Em 1914, em Corumbá (MS), a Daslu chamava-se “Petit Paris”. Vendia grifes de Londres, Paris, Berlim e Viena. Os homens achavam indispensáveis os ternos de linho irlandês. O Bijou Theatro, com mais de 500 lugares, trazia operetas recém-lançadas em Montevidéu e Buenos Aires. As manhãs dos domingos corumbaenses eram marcadas pelo “cricket”, novidade trazida pelos ingleses. O Lloyd Brasileiro mantinha dois confortáveis navios subindo o rio da Prata e o Paraguai, servindo a linha Buenos Aires–Montevidéu–Corumbá. A cidade era uma espécie de embrião do Mercosul. Os prédios comerciais tinham um estilo peculiar, mais parecidos com a aspereza semiclássica dos edifícios de Buenos Aires. Infelizmente, a decadência econômica fez o comércio definhar, os negociantes desaparecerem e a população empobrecer. Ficaram apenas os prédios imponentes da fase áurea, já tombados, que aguardam a liberação dos recursos do Projeto Monumenta. Mas, enquanto o dinheiro não vem, houve quem se antecipasse.

Patrocínio – Ângelo Rabelo, ex-secretário de Meio Ambiente e Turismo de Corumbá, conseguiu, do grupo J. Macedo, a concessão de um antigo moinho de trigo, instalado na beira do rio Paraguai, desativado há 25 anos. Com a ajuda da mulher, a bailarina Márcia Rolon, obteve patrocínios – o mais importante deles vem da Vale do Rio Doce – e reformou inteiramente o prédio. Ali, montou uma escola que, além do currículo normal, ensina música, dança e quatro idiomas: português, francês, inglês e espanhol. Afinal, a Bolívia está ali ao lado, a menos de dez quilômetros do Moinho Cultural Latino-Americano, nome dado à escola, que recebe dezenas de crianças pobres bolivianas. Já em 2004, no primeiro ano de funcionamento, atraiu 225 crianças de baixa ou nenhuma renda. Muitas nem sequer freqüentavam o curso primário. Outras perambulavam pelas ruas da cidade. Hoje, elas aprendem a lidar até com computadores.

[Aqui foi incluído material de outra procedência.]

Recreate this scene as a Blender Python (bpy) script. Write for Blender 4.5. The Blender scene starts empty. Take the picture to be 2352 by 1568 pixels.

Márcia trouxe o bailarino cubano Luiz Gonzales e a bailarina Duda Braz para dar aulas. Ambos haviam se apresentado num dos festivais de dança que o então secretário Ângelo Rabelo realizava anualmente em praça pública. Na época, ficaram emocionados com o interesse da platéia, formada basicamente por pessoas simples. Mais tarde, ambos aceitaram a proposta de Márcia. Hoje moram no moinho, que tem apartamentos para seus professores, inclusive para um rapagão canadense, que dá aulas de inglês e francês. É provável que o inglês de seus alunos tenha um leve sotaque de Quebec. Mas com certeza ninguém vai reparar nisso ali, às margens do rio Paraguai, em pleno coração da América do Sul.